2013: Paris

Sacre Coeur

May 1


May Day dawned gray and cold. All the museums and other attractions would be closed today, so I had decided we could use the holiday to visit Sacre Coeur, a beautiful basilica located at the summit of the butte Montmartre, the highest point in the city.

Of course, I should have guessed something important from that "highest point in the city" moniker. Can YOU guess what it is? Heh.

The Métro dumped us at the foot of said highest point. It would be quite a climb through some interesting neighborhoods and narrow streets to make it up the hill.

Sacre Coeur.

It turned out that the streets and neighborhoods were the most interesting part. While the basilica is a beautiful building, there isn't much else to see here. It was a gray, cold day, so we couldn't even really enjoy the lovely grounds. Inside there was a mass in progress, and I didn't feel like intruding to see the interior.
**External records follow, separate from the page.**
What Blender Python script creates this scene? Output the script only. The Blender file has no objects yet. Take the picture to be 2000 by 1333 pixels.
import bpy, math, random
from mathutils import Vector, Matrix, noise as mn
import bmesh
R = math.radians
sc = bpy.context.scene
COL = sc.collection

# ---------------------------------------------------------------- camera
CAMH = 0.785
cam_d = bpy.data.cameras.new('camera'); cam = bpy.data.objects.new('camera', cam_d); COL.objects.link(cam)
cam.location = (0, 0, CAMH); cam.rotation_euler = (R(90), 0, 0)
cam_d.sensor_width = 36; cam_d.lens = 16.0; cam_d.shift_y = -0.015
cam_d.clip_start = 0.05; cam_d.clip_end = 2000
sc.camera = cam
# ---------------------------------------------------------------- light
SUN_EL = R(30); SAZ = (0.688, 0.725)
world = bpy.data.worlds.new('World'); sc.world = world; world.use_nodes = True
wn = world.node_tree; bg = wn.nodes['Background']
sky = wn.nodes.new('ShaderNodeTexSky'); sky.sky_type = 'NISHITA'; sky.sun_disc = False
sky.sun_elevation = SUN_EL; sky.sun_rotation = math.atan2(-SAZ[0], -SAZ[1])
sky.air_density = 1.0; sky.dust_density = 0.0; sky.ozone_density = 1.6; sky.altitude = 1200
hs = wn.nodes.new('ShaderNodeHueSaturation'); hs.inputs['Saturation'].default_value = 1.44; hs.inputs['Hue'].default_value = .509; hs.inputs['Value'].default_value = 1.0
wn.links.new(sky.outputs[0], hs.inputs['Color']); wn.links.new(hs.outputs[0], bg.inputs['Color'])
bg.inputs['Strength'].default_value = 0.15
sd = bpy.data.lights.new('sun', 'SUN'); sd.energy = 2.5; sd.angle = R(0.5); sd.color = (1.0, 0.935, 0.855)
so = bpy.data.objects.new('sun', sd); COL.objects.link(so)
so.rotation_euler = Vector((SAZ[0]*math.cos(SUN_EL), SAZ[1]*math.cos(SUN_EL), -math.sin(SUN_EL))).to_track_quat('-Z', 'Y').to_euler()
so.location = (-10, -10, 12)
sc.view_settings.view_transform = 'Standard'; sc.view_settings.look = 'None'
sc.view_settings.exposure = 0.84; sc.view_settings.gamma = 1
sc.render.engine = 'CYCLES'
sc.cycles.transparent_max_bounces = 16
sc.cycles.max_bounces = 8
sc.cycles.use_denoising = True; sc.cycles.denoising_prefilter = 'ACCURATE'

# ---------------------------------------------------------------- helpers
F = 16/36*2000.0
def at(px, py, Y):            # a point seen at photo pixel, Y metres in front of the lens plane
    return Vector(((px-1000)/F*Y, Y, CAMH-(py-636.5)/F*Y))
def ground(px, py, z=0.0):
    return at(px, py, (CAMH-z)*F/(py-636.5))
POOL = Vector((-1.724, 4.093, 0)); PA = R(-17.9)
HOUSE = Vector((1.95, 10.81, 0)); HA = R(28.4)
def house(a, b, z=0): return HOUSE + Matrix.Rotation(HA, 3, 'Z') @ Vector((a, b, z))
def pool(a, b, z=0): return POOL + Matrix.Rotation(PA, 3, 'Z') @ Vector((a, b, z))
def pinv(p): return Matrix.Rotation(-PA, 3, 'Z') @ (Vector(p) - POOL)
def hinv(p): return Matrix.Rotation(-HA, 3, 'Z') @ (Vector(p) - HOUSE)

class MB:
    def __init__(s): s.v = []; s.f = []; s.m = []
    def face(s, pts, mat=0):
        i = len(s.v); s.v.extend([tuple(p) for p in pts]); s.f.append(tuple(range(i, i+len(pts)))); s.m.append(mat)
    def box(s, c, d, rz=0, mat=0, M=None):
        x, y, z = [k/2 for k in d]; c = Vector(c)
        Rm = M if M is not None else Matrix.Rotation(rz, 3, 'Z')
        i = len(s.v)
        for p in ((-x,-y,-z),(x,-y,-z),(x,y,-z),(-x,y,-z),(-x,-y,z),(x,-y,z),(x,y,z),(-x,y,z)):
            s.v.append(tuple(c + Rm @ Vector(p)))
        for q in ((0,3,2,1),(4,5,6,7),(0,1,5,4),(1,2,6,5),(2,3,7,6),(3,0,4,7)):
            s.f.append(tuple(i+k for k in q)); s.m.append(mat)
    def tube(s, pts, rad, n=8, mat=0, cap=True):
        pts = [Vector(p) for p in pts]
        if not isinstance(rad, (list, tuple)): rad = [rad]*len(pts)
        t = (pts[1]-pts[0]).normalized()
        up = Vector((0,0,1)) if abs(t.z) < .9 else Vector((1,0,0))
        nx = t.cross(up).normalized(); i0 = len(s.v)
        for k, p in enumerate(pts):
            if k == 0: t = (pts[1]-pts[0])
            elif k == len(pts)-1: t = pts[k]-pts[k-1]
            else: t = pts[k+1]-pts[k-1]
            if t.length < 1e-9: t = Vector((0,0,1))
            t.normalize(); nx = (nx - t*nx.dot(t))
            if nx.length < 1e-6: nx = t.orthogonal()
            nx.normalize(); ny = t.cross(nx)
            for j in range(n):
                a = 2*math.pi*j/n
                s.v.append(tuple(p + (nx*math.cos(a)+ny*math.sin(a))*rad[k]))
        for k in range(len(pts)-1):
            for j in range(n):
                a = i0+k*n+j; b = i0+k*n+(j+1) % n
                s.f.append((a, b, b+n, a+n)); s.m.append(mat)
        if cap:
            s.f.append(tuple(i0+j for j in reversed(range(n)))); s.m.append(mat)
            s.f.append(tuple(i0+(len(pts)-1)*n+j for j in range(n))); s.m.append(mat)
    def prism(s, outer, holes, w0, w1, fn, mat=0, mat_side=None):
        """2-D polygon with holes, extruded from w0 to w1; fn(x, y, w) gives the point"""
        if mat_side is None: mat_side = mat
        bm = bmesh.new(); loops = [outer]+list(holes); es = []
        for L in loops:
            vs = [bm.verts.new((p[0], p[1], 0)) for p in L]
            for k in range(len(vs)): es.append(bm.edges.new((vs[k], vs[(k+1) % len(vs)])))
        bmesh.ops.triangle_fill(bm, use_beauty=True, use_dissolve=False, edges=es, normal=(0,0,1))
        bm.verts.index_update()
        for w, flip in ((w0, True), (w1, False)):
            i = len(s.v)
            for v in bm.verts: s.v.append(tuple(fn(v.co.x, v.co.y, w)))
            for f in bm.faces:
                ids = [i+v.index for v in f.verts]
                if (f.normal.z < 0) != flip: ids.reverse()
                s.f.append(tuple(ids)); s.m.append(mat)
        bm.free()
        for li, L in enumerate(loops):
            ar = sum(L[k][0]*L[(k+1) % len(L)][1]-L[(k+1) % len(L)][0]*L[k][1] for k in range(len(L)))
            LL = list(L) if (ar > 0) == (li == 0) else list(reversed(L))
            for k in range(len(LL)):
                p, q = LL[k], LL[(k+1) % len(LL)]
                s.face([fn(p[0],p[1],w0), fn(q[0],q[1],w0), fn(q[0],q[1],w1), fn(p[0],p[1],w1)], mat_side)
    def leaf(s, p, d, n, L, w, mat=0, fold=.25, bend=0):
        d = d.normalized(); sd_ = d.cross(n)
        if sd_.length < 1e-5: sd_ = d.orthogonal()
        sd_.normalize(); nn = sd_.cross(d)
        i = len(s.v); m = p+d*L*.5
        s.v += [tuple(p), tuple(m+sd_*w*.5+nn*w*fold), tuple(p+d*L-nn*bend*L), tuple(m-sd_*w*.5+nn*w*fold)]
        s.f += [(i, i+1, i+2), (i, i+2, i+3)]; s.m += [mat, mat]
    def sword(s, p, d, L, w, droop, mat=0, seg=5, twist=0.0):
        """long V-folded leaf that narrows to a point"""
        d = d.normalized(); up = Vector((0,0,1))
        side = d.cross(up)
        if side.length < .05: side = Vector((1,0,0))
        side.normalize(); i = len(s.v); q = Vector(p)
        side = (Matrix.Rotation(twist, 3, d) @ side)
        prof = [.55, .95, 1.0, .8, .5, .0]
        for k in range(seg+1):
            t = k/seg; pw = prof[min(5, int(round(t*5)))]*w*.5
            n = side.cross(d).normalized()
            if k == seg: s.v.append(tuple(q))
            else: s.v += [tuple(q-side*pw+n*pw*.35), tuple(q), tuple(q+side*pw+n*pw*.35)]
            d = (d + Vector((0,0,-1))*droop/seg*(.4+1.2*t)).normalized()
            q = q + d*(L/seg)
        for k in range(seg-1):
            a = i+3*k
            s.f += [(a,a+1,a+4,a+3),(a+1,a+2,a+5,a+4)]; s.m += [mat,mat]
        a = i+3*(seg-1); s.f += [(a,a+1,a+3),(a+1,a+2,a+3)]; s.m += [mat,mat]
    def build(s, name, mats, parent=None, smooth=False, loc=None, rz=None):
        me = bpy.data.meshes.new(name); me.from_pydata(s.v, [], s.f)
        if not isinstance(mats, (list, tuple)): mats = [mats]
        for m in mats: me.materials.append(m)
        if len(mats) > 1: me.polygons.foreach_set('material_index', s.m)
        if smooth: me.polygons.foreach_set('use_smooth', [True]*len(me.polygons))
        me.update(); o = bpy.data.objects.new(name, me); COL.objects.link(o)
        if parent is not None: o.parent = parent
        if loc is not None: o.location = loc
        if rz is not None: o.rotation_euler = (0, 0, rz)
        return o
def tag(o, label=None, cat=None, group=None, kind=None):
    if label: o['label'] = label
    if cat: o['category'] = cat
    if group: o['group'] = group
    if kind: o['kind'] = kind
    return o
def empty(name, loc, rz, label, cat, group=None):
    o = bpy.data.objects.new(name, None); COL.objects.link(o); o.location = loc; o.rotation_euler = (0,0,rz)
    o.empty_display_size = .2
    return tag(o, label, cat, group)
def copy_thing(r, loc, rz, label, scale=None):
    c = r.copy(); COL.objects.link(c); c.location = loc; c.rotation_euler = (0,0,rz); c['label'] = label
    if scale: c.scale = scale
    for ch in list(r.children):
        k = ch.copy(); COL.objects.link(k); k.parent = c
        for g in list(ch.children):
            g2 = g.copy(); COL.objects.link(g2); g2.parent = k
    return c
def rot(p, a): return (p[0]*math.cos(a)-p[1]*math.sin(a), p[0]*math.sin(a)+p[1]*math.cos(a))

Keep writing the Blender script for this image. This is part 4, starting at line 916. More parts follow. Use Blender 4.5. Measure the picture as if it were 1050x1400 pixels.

We had walked up to the basilica to the east, missing an important find: the Montmartre Funicular! This is a railway tram that moves up and down the hill to Sacre Coeur. I could've used that earlier!

Steps of Doom.

The other place we wanted to see today was the Salvador Dali Museum, just a short walk away. Consulting my map, I concluded the museum was somewhere at the bottom of the hill. We decided to take the funicular down instead of the steps.

Guess what. Once at the bottom, we soon discovered that -- the museum was back at the top! And of course, the line to ride the very slooooow funicular UP was extremely long. So I cursed my own stupidity at map-reading while we trudged the Steps of Doom.

Dali museum.

After a little wandering, we finally found the Dali museum. It was a brief but fun stop, where we were able to see a good sampling of Dali's weird sculptures and paintings. Afterwards, we stopped for a bite of lunch at one of the many restaurants dotting the steep, winding streets.

We rode the funicular DOWN one more time. It owed us.

Moulin Rouge Pooped.

A final de-rigueur stop in this neighborhood was at the Moulin Rouge, the 125-year-old cabaret famous for the can-can. It still provides nightly dance entertainment for the tourists. During the day, all we could do was photograph the iconic red windmill on the roof, and even that wasn't easy due to the narrowness of the street.

Although it seemed we hadn't really done that much, I was pooped. I managed to find the nearby Métro stop without another steep climb, where I had to retreat to a plastic chair while waiting for a train. Phew.